## Your task
Your answer should consist solely of the lines from the one with "Reconstruct this image" through the one with "return tuple(((v/255)/12.92 if", copied exactly, endpoints included.

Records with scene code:

====================

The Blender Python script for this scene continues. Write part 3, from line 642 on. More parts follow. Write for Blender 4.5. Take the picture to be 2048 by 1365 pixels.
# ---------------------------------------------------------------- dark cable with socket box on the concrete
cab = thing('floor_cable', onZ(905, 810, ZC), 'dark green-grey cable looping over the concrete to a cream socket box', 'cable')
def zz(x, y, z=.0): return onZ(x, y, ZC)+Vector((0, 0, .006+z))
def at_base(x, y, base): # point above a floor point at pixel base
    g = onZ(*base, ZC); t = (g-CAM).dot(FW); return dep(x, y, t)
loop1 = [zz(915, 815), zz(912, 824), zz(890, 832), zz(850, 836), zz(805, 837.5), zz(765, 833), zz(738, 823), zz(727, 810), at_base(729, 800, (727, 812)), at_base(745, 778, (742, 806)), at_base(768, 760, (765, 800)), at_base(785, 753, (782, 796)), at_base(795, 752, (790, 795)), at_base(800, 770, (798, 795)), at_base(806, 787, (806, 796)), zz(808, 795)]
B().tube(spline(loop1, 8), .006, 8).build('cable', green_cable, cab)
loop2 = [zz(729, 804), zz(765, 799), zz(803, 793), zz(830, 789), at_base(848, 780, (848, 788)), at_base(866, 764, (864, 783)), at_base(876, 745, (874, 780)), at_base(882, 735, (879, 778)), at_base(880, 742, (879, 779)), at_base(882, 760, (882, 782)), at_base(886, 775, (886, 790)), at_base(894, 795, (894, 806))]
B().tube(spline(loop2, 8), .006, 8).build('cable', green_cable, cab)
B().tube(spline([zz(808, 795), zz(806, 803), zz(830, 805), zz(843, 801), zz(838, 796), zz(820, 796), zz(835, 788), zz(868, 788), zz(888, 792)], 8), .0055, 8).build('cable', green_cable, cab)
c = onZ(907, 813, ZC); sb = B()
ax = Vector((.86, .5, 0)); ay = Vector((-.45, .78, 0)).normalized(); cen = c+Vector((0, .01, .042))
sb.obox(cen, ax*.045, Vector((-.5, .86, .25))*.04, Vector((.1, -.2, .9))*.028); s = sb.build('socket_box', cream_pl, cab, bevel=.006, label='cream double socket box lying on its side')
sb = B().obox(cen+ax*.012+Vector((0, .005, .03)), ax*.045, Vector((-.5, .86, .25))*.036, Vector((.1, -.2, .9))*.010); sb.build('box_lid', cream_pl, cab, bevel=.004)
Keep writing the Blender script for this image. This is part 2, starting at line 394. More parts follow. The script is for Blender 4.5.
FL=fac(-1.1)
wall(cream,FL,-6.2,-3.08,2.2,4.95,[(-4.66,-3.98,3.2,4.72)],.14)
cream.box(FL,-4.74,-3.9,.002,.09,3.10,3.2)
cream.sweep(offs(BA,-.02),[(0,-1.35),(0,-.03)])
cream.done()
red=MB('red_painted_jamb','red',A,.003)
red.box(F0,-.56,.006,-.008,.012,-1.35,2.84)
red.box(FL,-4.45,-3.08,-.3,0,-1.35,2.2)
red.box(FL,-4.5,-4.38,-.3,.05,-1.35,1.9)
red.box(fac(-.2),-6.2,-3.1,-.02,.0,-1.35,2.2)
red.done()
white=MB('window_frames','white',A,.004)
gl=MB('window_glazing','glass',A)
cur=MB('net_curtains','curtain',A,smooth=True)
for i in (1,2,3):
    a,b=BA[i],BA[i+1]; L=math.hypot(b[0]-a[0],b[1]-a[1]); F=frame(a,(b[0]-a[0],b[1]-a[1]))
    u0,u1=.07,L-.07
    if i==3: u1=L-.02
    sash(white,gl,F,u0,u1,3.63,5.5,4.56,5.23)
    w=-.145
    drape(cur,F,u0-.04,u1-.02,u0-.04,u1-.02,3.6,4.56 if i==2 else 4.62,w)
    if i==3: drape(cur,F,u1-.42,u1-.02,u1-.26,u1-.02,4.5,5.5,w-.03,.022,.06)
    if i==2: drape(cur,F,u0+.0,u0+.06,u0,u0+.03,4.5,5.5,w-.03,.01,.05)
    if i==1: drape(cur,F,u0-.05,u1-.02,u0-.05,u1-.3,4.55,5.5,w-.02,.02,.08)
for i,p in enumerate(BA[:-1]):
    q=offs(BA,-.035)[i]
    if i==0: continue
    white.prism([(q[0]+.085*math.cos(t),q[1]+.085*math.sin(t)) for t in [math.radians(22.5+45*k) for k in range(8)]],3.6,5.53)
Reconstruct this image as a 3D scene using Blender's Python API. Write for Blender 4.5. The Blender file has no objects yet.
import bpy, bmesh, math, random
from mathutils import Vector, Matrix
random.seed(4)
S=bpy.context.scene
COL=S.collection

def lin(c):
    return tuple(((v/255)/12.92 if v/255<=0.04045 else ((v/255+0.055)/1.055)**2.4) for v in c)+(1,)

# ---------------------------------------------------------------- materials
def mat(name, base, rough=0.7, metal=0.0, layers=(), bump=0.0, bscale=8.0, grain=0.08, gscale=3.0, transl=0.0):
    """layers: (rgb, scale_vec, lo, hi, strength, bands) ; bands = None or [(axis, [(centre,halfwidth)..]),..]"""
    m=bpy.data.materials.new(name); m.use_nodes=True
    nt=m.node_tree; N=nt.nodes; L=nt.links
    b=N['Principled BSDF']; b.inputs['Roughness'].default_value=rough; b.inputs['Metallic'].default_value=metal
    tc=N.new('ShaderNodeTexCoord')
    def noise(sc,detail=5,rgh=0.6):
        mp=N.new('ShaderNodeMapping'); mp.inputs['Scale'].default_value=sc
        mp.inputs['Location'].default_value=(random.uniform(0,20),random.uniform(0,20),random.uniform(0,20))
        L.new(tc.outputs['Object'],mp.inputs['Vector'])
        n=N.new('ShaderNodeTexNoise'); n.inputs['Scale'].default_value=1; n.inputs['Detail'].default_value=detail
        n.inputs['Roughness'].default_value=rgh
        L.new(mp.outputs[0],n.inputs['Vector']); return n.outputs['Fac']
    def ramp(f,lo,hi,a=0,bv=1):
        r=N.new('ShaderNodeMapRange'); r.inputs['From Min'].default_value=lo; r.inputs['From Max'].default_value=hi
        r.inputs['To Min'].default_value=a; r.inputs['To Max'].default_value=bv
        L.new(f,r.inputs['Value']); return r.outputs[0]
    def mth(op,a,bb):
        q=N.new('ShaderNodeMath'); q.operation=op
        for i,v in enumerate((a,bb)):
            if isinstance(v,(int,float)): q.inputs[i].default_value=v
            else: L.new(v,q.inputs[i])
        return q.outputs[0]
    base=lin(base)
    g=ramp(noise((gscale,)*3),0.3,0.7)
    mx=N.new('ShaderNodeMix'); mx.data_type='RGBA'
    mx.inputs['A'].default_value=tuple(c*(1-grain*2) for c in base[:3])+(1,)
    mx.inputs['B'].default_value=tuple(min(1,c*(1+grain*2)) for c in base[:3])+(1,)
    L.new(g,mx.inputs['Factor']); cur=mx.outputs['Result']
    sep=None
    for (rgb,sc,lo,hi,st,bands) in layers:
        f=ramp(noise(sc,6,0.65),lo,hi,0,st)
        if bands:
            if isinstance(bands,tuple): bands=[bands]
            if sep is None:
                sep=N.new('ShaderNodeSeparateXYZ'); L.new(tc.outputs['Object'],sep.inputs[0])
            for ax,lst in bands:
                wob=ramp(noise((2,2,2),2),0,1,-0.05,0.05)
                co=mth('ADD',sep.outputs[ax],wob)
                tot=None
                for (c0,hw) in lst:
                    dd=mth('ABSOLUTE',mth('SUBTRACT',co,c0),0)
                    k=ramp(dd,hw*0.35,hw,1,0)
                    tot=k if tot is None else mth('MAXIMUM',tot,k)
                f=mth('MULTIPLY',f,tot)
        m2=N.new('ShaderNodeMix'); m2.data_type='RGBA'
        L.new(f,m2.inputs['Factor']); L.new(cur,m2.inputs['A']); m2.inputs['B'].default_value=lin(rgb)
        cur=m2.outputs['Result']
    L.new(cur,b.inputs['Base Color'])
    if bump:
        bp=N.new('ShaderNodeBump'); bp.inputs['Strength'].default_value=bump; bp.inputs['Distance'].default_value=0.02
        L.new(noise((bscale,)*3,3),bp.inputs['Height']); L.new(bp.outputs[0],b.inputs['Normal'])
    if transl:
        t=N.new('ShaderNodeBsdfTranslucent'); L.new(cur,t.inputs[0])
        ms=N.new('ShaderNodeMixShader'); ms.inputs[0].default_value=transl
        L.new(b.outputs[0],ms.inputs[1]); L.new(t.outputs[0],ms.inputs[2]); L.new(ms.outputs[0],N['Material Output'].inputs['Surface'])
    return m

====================

## Written response
Reconstruct this image as a 3D scene using Blender's Python API. Write for Blender 4.5. The Blender file has no objects yet.
import bpy, bmesh, math, random
from mathutils import Vector, Matrix
random.seed(4)
S=bpy.context.scene
COL=S.collection

def lin(c):
    return tuple(((v/255)/12.92 if v/255<=0.04045 else ((v/255+0.055)/1.055)**2.4) for v in c)+(1,)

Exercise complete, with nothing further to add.